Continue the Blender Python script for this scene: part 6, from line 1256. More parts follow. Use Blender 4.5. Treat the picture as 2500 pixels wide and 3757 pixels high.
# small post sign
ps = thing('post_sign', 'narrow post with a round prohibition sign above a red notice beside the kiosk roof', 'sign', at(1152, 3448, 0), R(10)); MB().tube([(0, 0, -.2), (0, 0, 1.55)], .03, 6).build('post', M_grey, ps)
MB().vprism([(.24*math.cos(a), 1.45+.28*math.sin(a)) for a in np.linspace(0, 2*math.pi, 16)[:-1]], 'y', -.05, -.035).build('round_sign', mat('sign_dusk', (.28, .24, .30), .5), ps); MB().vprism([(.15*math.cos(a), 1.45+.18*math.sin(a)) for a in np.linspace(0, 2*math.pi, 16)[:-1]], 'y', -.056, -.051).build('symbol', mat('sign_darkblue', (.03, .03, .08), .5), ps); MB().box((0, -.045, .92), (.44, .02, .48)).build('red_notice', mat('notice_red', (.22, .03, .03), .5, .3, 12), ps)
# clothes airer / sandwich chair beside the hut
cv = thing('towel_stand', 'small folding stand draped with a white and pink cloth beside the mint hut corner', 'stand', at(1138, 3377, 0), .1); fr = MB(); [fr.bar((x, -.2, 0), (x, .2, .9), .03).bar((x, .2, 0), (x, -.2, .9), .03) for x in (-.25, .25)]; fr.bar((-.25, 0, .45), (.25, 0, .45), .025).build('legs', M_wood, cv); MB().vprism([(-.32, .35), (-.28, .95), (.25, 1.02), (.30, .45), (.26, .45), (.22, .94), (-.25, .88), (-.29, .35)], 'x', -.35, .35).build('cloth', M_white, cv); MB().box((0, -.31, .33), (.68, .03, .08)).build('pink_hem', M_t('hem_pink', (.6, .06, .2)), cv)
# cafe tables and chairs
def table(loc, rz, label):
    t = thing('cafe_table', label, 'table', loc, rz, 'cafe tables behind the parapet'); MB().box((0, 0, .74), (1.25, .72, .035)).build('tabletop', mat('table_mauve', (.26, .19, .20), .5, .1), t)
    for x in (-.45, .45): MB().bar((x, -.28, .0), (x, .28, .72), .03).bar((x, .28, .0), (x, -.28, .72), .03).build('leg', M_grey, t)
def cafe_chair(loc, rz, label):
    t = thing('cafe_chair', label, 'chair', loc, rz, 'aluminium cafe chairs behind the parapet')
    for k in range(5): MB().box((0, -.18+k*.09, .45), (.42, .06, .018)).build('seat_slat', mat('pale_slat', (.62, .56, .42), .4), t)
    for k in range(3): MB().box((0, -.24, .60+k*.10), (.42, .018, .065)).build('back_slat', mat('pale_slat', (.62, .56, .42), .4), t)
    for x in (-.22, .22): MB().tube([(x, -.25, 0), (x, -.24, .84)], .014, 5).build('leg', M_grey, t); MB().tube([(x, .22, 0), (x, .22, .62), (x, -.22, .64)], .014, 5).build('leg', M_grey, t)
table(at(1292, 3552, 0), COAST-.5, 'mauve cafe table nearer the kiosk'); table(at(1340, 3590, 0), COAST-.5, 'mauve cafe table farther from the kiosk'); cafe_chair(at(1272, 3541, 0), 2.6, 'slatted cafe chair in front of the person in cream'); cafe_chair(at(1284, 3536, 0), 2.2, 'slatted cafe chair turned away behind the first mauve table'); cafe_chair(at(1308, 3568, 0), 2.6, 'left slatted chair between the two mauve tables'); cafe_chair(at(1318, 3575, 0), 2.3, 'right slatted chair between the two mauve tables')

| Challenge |
Each line of the material above needs to be quoted exactly, please.

| Expected output |
Continue the Blender Python script for this scene: part 6, from line 1256. More parts follow. Use Blender 4.5. Treat the picture as 2500 pixels wide and 3757 pixels high.
# small post sign
ps = thing('post_sign', 'narrow post with a round prohibition sign above a red notice beside the kiosk roof', 'sign', at(1152, 3448, 0), R(10)); MB().tube([(0, 0, -.2), (0, 0, 1.55)], .03, 6).build('post', M_grey, ps)
MB().vprism([(.24*math.cos(a), 1.45+.28*math.sin(a)) for a in np.linspace(0, 2*math.pi, 16)[:-1]], 'y', -.05, -.035).build('round_sign', mat('sign_dusk', (.28, .24, .30), .5), ps); MB().vprism([(.15*math.cos(a), 1.45+.18*math.sin(a)) for a in np.linspace(0, 2*math.pi, 16)[:-1]], 'y', -.056, -.051).build('symbol', mat('sign_darkblue', (.03, .03, .08), .5), ps); MB().box((0, -.045, .92), (.44, .02, .48)).build('red_notice', mat('notice_red', (.22, .03, .03), .5, .3, 12), ps)
# clothes airer / sandwich chair beside the hut
cv = thing('towel_stand', 'small folding stand draped with a white and pink cloth beside the mint hut corner', 'stand', at(1138, 3377, 0), .1); fr = MB(); [fr.bar((x, -.2, 0), (x, .2, .9), .03).bar((x, .2, 0), (x, -.2, .9), .03) for x in (-.25, .25)]; fr.bar((-.25, 0, .45), (.25, 0, .45), .025).build('legs', M_wood, cv); MB().vprism([(-.32, .35), (-.28, .95), (.25, 1.02), (.30, .45), (.26, .45), (.22, .94), (-.25, .88), (-.29, .35)], 'x', -.35, .35).build('cloth', M_white, cv); MB().box((0, -.31, .33), (.68, .03, .08)).build('pink_hem', M_t('hem_pink', (.6, .06, .2)), cv)
# cafe tables and chairs
def table(loc, rz, label):
    t = thing('cafe_table', label, 'table', loc, rz, 'cafe tables behind the parapet'); MB().box((0, 0, .74), (1.25, .72, .035)).build('tabletop', mat('table_mauve', (.26, .19, .20), .5, .1), t)
    for x in (-.45, .45): MB().bar((x, -.28, .0), (x, .28, .72), .03).bar((x, .28, .0), (x, -.28, .72), .03).build('leg', M_grey, t)
def cafe_chair(loc, rz, label):
    t = thing('cafe_chair', label, 'chair', loc, rz, 'aluminium cafe chairs behind the parapet')
    for k in range(5): MB().box((0, -.18+k*.09, .45), (.42, .06, .018)).build('seat_slat', mat('pale_slat', (.62, .56, .42), .4), t)
    for k in range(3): MB().box((0, -.24, .60+k*.10), (.42, .018, .065)).build('back_slat', mat('pale_slat', (.62, .56, .42), .4), t)
    for x in (-.22, .22): MB().tube([(x, -.25, 0), (x, -.24, .84)], .014, 5).build('leg', M_grey, t); MB().tube([(x, .22, 0), (x, .22, .62), (x, -.22, .64)], .014, 5).build('leg', M_grey, t)
table(at(1292, 3552, 0), COAST-.5, 'mauve cafe table nearer the kiosk'); table(at(1340, 3590, 0), COAST-.5, 'mauve cafe table farther from the kiosk'); cafe_chair(at(1272, 3541, 0), 2.6, 'slatted cafe chair in front of the person in cream'); cafe_chair(at(1284, 3536, 0), 2.2, 'slatted cafe chair turned away behind the first mauve table'); cafe_chair(at(1308, 3568, 0), 2.6, 'left slatted chair between the two mauve tables'); cafe_chair(at(1318, 3575, 0), 2.3, 'right slatted chair between the two mauve tables')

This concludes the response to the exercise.